Senators told Admiral Daryl Caudle at his confirmation hearing that stabilizing shipbuilding demand, expanding industrial capacity and rebuilding the shipyard workforce are top priorities for the Navy.
Lawmakers repeatedly asked Caudle to commit to delivering a 30‑year shipbuilding plan with the president's budget. "You have my complete commitment on that," Caudle said in response to a direct request that the plan be timely and provide the private sector with a predictable demand signal.
Multiple senators warned that inconsistent multi‑year signals and maintenance shortfalls have strained yards and the public ship maintenance enterprise. Senator Kaine urged a 30‑year plan so the private sector can hire and stabilize its workforce; Senator Kaine and others pressed for multiyear procurement, incremental funding and multi‑ship buys to stabilize yard employment.

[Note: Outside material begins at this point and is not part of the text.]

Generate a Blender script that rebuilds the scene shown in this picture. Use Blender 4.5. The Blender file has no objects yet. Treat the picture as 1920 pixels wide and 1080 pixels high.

AUKUS obligations also featured prominently. Senators and the nominee agreed the U.S. must increase Virginia‑class submarine output to meet commitments with the United Kingdom and Australia. Caudle said the nation needs a "transformational improvement" in production capacity, not incremental gains, and supported working with program offices and industry partners to double delivery rates to the 2.2–2.3 submarines per year range discussed for AUKUS pillar 1.
Committee members raised the role of public shipyard modernization funds, the Shipyard Infrastructure Optimization Program (SIOP), and the need to accelerate projects at facilities such as Portsmouth Naval Shipyard. Caudle pledged to prioritize key SIOP efforts that enable refueling and intermediate maintenance capacity but noted funding shortfalls could require him to advise the secretary of the Navy on budget tradeoffs.
Senators also pressed the nominee on broader industrial and workforce solutions: opening recruiting beyond traditional local catchment areas for shipyard employment, expanding apprenticeships, leveraging modular and outsourced construction methods, and considering international partners as temporary capacity relief while domestic yards scale up. Caudle said he supported broader outsourcing and national recruitment campaigns and that "the best time to plant a tree is 20 years ago. The second best time to plant it is today," noting new yards and workforce investments will take years.
Committee members emphasized that a credible, transparent 30‑year plan and stable procurement profile are essential to raise ship availability, accelerate maintenance cycles, and meet the Navy's global commitments.